* **Source data**
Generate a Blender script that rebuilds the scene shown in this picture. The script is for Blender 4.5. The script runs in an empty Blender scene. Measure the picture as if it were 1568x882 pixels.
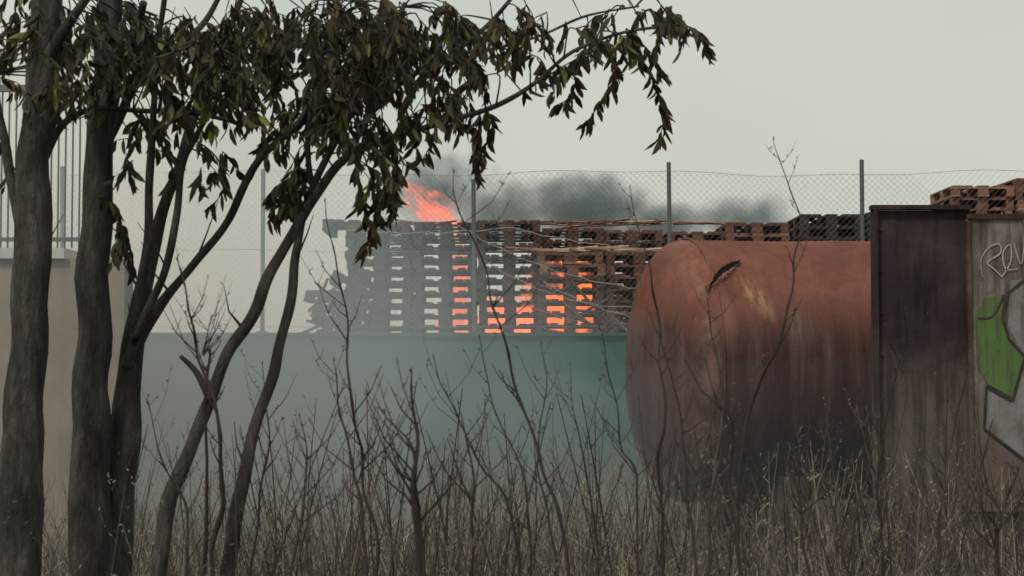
import bpy, math, random
from mathutils import Vector, Matrix, noise as mnoise
random.seed(7)
S=bpy.context.scene
S.view_settings.view_transform='Standard'
S.view_settings.look='None'
S.view_settings.exposure=0
F=2613.0; EYE=1.6
def W(u,v,d):
    """sketch direction (u right, v down) at a given distance -> metres"""
    return Vector(((u-784)/F*d, d, EYE+(565-v)/F*d))
R=random.random
def rr(a,b): return a+(b-a)*random.random()

# ---------------------------------------------------------------- helpers
class MB:
    def __init__(s): s.v=[];s.f=[];s.t=[];s.m=[]
    def add(s,vs,fs,tone=.5,mi=0):
        o=len(s.v); s.v+= [tuple(x) for x in vs]
        for f in fs:
            s.f.append([o+i for i in f]); s.t.append(tone); s.m.append(mi)
    def box(s,c,h,M=None,tone=.5,mi=0):
        vs=[]
        for z in(-1,1):
            for y in(-1,1):
                for x in(-1,1):
                    p=Vector((c[0]+x*h[0],c[1]+y*h[1],c[2]+z*h[2]))
                    vs.append(M@p if M else p)
        s.add(vs,[(0,2,3,1),(4,5,7,6),(0,1,5,4),(2,6,7,3),(0,4,6,2),(1,3,7,5)],tone,mi)
    def tube(s,pts,rad,n=6,tone=.5,mi=0,cap=True):
        vs=[];fs=[];k=len(pts)
        up=Vector((.3,.9,.2)).normalized()
        for i,p in enumerate(pts):
            a=pts[max(i-1,0)];b=pts[min(i+1,k-1)]
            t=(b-a)
            if t.length<1e-7:t=Vector((0,0,1))
            t.normalize()
            x=t.cross(up)
            if x.length<1e-3:x=t.cross(Vector((1,0,0)))
            x.normalize();y=t.cross(x)
            for j in range(n):
                q=2*math.pi*j/n
                vs.append(p+(x*math.cos(q)+y*math.sin(q))*rad[i])
        for i in range(k-1):
            for j in range(n):
                fs.append((i*n+j,i*n+(j+1)%n,(i+1)*n+(j+1)%n,(i+1)*n+j))
        if cap: fs.append(tuple(range(n))[::-1]); fs.append(tuple((k-1)*n+j for j in range(n)))
        s.add(vs,fs,tone,mi)
    def obj(s,name,mats,smooth=False,parent=None):
        me=bpy.data.meshes.new(name); me.from_pydata(s.v,[],s.f)
        for m in mats: me.materials.append(m)
        me.polygons.foreach_set('material_index',s.m)
        if smooth: me.polygons.foreach_set('use_smooth',[True]*len(s.f))
        a=me.attributes.new('tone','FLOAT','FACE'); a.data.foreach_set('value',s.t)
        me.update()
        o=bpy.data.objects.new(name,me); S.collection.objects.link(o)
        if parent:o.parent=parent
        return o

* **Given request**
Set the listing down in full and exactly. Pictures within it should not appear in the copy.

* **Full response**
Generate a Blender script that rebuilds the scene shown in this picture. The script is for Blender 4.5. The script runs in an empty Blender scene. Measure the picture as if it were 1568x882 pixels.
import bpy, math, random
from mathutils import Vector, Matrix, noise as mnoise
random.seed(7)
S=bpy.context.scene
S.view_settings.view_transform='Standard'
S.view_settings.look='None'
S.view_settings.exposure=0
F=2613.0; EYE=1.6
def W(u,v,d):
    """sketch direction (u right, v down) at a given distance -> metres"""
    return Vector(((u-784)/F*d, d, EYE+(565-v)/F*d))
R=random.random
def rr(a,b): return a+(b-a)*random.random()

# ---------------------------------------------------------------- helpers
class MB:
    def __init__(s): s.v=[];s.f=[];s.t=[];s.m=[]
    def add(s,vs,fs,tone=.5,mi=0):
        o=len(s.v); s.v+= [tuple(x) for x in vs]
        for f in fs:
            s.f.append([o+i for i in f]); s.t.append(tone); s.m.append(mi)
    def box(s,c,h,M=None,tone=.5,mi=0):
        vs=[]
        for z in(-1,1):
            for y in(-1,1):
                for x in(-1,1):
                    p=Vector((c[0]+x*h[0],c[1]+y*h[1],c[2]+z*h[2]))
                    vs.append(M@p if M else p)
        s.add(vs,[(0,2,3,1),(4,5,7,6),(0,1,5,4),(2,6,7,3),(0,4,6,2),(1,3,7,5)],tone,mi)
    def tube(s,pts,rad,n=6,tone=.5,mi=0,cap=True):
        vs=[];fs=[];k=len(pts)
        up=Vector((.3,.9,.2)).normalized()
        for i,p in enumerate(pts):
            a=pts[max(i-1,0)];b=pts[min(i+1,k-1)]
            t=(b-a)
            if t.length<1e-7:t=Vector((0,0,1))
            t.normalize()
            x=t.cross(up)
            if x.length<1e-3:x=t.cross(Vector((1,0,0)))
            x.normalize();y=t.cross(x)
            for j in range(n):
                q=2*math.pi*j/n
                vs.append(p+(x*math.cos(q)+y*math.sin(q))*rad[i])
        for i in range(k-1):
            for j in range(n):
                fs.append((i*n+j,i*n+(j+1)%n,(i+1)*n+(j+1)%n,(i+1)*n+j))
        if cap: fs.append(tuple(range(n))[::-1]); fs.append(tuple((k-1)*n+j for j in range(n)))
        s.add(vs,fs,tone,mi)
    def obj(s,name,mats,smooth=False,parent=None):
        me=bpy.data.meshes.new(name); me.from_pydata(s.v,[],s.f)
        for m in mats: me.materials.append(m)
        me.polygons.foreach_set('material_index',s.m)
        if smooth: me.polygons.foreach_set('use_smooth',[True]*len(s.f))
        a=me.attributes.new('tone','FLOAT','FACE'); a.data.foreach_set('value',s.t)
        me.update()
        o=bpy.data.objects.new(name,me); S.collection.objects.link(o)
        if parent:o.parent=parent
        return o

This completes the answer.